Tant’è. Qualcosa di più si capirà nei prossimi giorni anche perché un’istruttoria è stata chiesta ufficialmente, per ricostruire se davvero ci sia stata una falla nel sistema italiano. In Belgio è in corso un procedimento a un ufficiale giudiziario proprio per accesso abusivo al sistema informatico: l’uomo avrebbe comunicato i dati degli automobilisti a Euro parking collection (Epc), la società che Tfl utilizza per emettere le multe e notificarle. E proprio Euro Parking sarebbe l’anello debole (o forte) della situazione: sarebbe questa società a gestire illegalmente il maxi database grazie al quale, sempre secondo il Guardian, sono state notificate circa 320mila multe negli ultimi tre anni.

Alcuni casi sono abbastanza clamorosi: un autista francese, titolare di un minibus turistico, ha avuto multe per 20mila euro. Mentre i camionisti olandesi, che hanno presentato una serie di ricorsi al governo, ne avrebbero ricevute per 7,5 milioni.

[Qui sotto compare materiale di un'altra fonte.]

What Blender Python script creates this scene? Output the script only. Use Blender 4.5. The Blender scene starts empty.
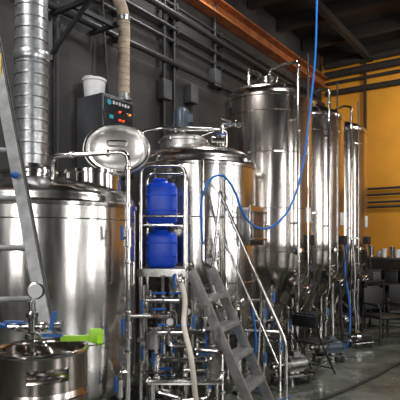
import bpy, math, random
from mathutils import Vector, Matrix
random.seed(4)
scene = bpy.context.scene
F = 500.0; HZ = 242.0; H = 1.75
def W(px, py, d):            # world point seen in a direction, standing at real depth d
    return Vector(((px-200)/F*d, d, H+(HZ-py)/F*d))
CU, SU = 0.5721, 0.8202       # building axis u (along dark wall), v (along end wall)
def R(u, v, z): return Vector((u*CU+v*SU, u*SU-v*CU, z))
ROT = math.atan2(SU, CU)

# ---------------------------------------------------------------- materials
def newmat(name):
    m = bpy.data.materials.new(name); m.use_nodes = True
    nt = m.node_tree; bs = nt.nodes['Principled BSDF']
    return m, nt, bs
def N(nt, t, **kw):
    n = nt.nodes.new(t)
    for k, v in kw.items(): setattr(n, k, v)
    return n
def mixcol(nt, fac, a, b):
    n = N(nt, 'ShaderNodeMix', data_type='RGBA')
    nt.links.new(fac, n.inputs[0]); n.inputs[6].default_value = (*a, 1); n.inputs[7].default_value = (*b, 1)
    return n.outputs[2]
def noise(nt, scale, detail=4, vec=(1, 1, 1), rough=.55):
    tc = N(nt, 'ShaderNodeTexCoord'); mp = N(nt, 'ShaderNodeMapping'); mp.inputs['Scale'].default_value = vec
    nz = N(nt, 'ShaderNodeTexNoise'); nz.inputs['Scale'].default_value = scale; nz.inputs['Detail'].default_value = detail
    nz.inputs['Roughness'].default_value = rough
    nt.links.new(tc.outputs['Object'], mp.inputs[0]); nt.links.new(mp.outputs[0], nz.inputs['Vector'])
    return nz.outputs['Fac']
def ramp(nt, fac, lo, hi, a=0.0, b=1.0):
    n = N(nt, 'ShaderNodeMapRange'); nt.links.new(fac, n.inputs[0])
    n.inputs[1].default_value = lo; n.inputs[2].default_value = hi; n.inputs[3].default_value = a; n.inputs[4].default_value = b
    return n.outputs[0]
def bump(nt, bs, h, strength, dist=.01):
    n = N(nt, 'ShaderNodeBump'); n.inputs['Strength'].default_value = strength; n.inputs['Distance'].default_value = dist
    nt.links.new(h, n.inputs['Height']); nt.links.new(n.outputs[0], bs.inputs['Normal'])
def simple(name, c, rough=.5, metal=0, c2=None, sc=8, b=0, emis=None, es=0):
    m, nt, bs = newmat(name)
    c2 = c2 or tuple(x*.8 for x in c)
    f = ramp(nt, noise(nt, sc), .35, .65)
    nt.links.new(mixcol(nt, f, c, c2), bs.inputs['Base Color'])
    bs.inputs['Roughness'].default_value = rough; bs.inputs['Metallic'].default_value = metal
    if b: bump(nt, bs, noise(nt, sc*6), b)
    if emis:
        bs.inputs['Emission Color'].default_value = (*emis, 1); bs.inputs['Emission Strength'].default_value = es
    return m
MAT = {}
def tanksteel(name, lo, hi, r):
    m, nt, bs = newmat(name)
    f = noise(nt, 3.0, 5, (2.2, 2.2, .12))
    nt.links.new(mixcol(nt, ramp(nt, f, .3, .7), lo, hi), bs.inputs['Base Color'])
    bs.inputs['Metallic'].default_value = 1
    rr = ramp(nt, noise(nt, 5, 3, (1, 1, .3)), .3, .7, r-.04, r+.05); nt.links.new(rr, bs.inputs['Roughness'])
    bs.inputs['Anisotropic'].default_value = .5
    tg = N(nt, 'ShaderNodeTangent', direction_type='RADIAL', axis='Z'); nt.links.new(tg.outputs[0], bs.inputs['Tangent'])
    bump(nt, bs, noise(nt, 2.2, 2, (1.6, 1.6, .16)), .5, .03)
    return m
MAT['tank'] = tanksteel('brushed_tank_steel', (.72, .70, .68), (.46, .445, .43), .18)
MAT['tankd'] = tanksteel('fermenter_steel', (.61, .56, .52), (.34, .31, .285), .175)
MAT['steel'] = simple('pipe_steel', (.64, .63, .615), .16, 1, (.45, .44, .43), 12)
MAT['lid'] = simple('satin_lid_steel', (.72, .71, .70), .38, 1, (.58, .57, .56), 9)
MAT['steeld'] = simple('dull_steel', (.33, .32, .31), .35, 1, (.2, .2, .2), 12)
MAT['alu'] = simple('aluminium', (.46, .46, .46), .5, .8, (.33, .33, .33), 14)
MAT['aluo'] = simple('oxidised_aluminium', (.36, .37, .38), .5, .8, (.25, .255, .26), 14)
MAT['blue'] = simple('blue_plastic', (.008, .085, .74), .35, 0, (.006, .06, .56), 5)
MAT['bluehose'] = simple('blue_hose_rubber', (.012, .14, .52), .35, 0)
MAT['bluehandle'] = simple('blue_handle', (.010, .10, .38), .45, 0)
MAT['black'] = simple('black_plastic', (.010, .010, .011), .5)
MAT['paintg'] = simple('grey_enamel', (.085, .09, .098), .45, .2, (.055, .058, .065), 3)
MAT['panel'] = simple('panel_face', (.014, .016, .02), .3)
MAT['beige'] = simple('insulated_duct_cloth', (.50, .41, .31), .8, 0, (.33, .27, .2), 10, .3)
MAT['white'] = simple('white_plastic', (.68, .69, .71), .45)
MAT['cream'] = simple('cream_hose', (.62, .57, .50), .5)
MAT['rubber'] = simple('dark_rubber', (.02, .02, .02), .6)
MAT['lime'] = simple('lime_plastic', (.38, .75, .03), .4)
MAT['yellow'] = simple('yellow_label', (.75, .6, .08), .5)
MAT['orange'] = simple('orange_beam_paint', (.34, .11, .03), .6, 0, (.18, .055, .018), 4)
MAT['red'] = simple('red_lamp', (.8, .05, .02), .3, emis=(1, .08, .03), es=1.5)
MAT['amber'] = simple('amber_lamp', (.8, .35, .02), .3, emis=(1, .4, .05), es=1.0)
MAT['cyan'] = simple('teal_print', (.02, .35, .45), .5)
MAT['motor'] = simple('motor_paint', (.07, .09, .12), .4, .3)
MAT['joist'] = simple('dark_roof_steel', (.022, .015, .011), .85, 0, (.012, .009, .007), 4)
MAT['conduit'] = simple('wall_conduit', (.036, .037, .04), .5, .4)
MAT['hole'] = simple('dark_interior', (.006, .006, .006), .9)
MAT['grate'] = simple('tread_grating', (.36, .36, .36), .55, .6, (.17, .17, .17), 60)

def galv():
    m, nt, bs = newmat('galvanised_spiral_duct')
    nt.links.new(mixcol(nt, ramp(nt, noise(nt, 25, 2), .35, .65), (.56, .58, .60), (.36, .38, .40)), bs.inputs['Base Color'])
    bs.inputs['Metallic'].default_value = .9; bs.inputs['Roughness'].default_value = .33
    return m
MAT['galv'] = galv()
def wallm():
    m, nt, bs = newmat('dark_painted_block_wall')
    f = ramp(nt, noise(nt, .9, 6), .32, .7)
    c = mixcol(nt, f, (.012, .012, .013), (.048, .045, .044))
    nt.links.new(c, bs.inputs['Base Color'])
    bs.inputs['Roughness'].default_value = .75
    tc = N(nt, 'ShaderNodeTexCoord'); mp = N(nt, 'ShaderNodeMapping'); mp.inputs['Rotation'].default_value = (math.pi/2, 0, 0)
    br = N(nt, 'ShaderNodeTexBrick'); br.inputs['Scale'].default_value = 1
    br.inputs['Brick Width'].default_value = .4; br.inputs['Row Height'].default_value = .2; br.inputs['Mortar Size'].default_value = .008
    br.inputs['Color1'].default_value = (1, 1, 1, 1); br.inputs['Color2'].default_value = (.9, .9, .9, 1); br.inputs['Mortar'].default_value = (0, 0, 0, 1)
    nt.links.new(tc.outputs['Object'], mp.inputs[0]); nt.links.new(mp.outputs[0], br.inputs[0])
    bump(nt, bs, br.outputs['Color'], .5, .012)
    return m
MAT['wall'] = wallm()
def ywall():
    m, nt, bs = newmat('ochre_painted_wall')
    f = ramp(nt, noise(nt, .7, 5), .3, .7)
    nt.links.new(mixcol(nt, f, (.60, .265, .012), (.42, .17, .008)), bs.inputs['Base Color'])
    bs.inputs['Roughness'].default_value = .7; bump(nt, bs, noise(nt, 30), .1)
    return m
MAT['ochre'] = ywall()
def floorm():
    m, nt, bs = newmat('sealed_concrete_floor')
    f = ramp(nt, noise(nt, .9, 9, rough=.7), .4, .62)
    nt.links.new(mixcol(nt, f, (.150, .162, .140), (.045, .054, .047)), bs.inputs['Base Color'])
    nt.links.new(ramp(nt, noise(nt, 1.3, 4), .4, .62, .12, .5), bs.inputs['Roughness'])
    bump(nt, bs, noise(nt, 8, 4), .12, .01)
    return m
MAT['floor'] = floorm()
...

Tfl ed Epc hanno respinto ogni accusa: dicono che non ci sia alcun «contatto» italiano che ha consentito loro di accedere ai database europei. E che, per notificare quelle multe, non sono stati consultati elenchi che non avrebbero potuto essere letti. «Ogni agenzia privata che lavora per noi deve adeguarsi alle legislazioni nazionali per la protezione dei dati personali e lo abbiamo richiesto anche a Epc. Che tuttavia, nelle sue richieste alle autorità europee, si è sempre qualificata come rappresentante di Tfl e nella Ue le è stato permesso di accedere regolarmente ai database».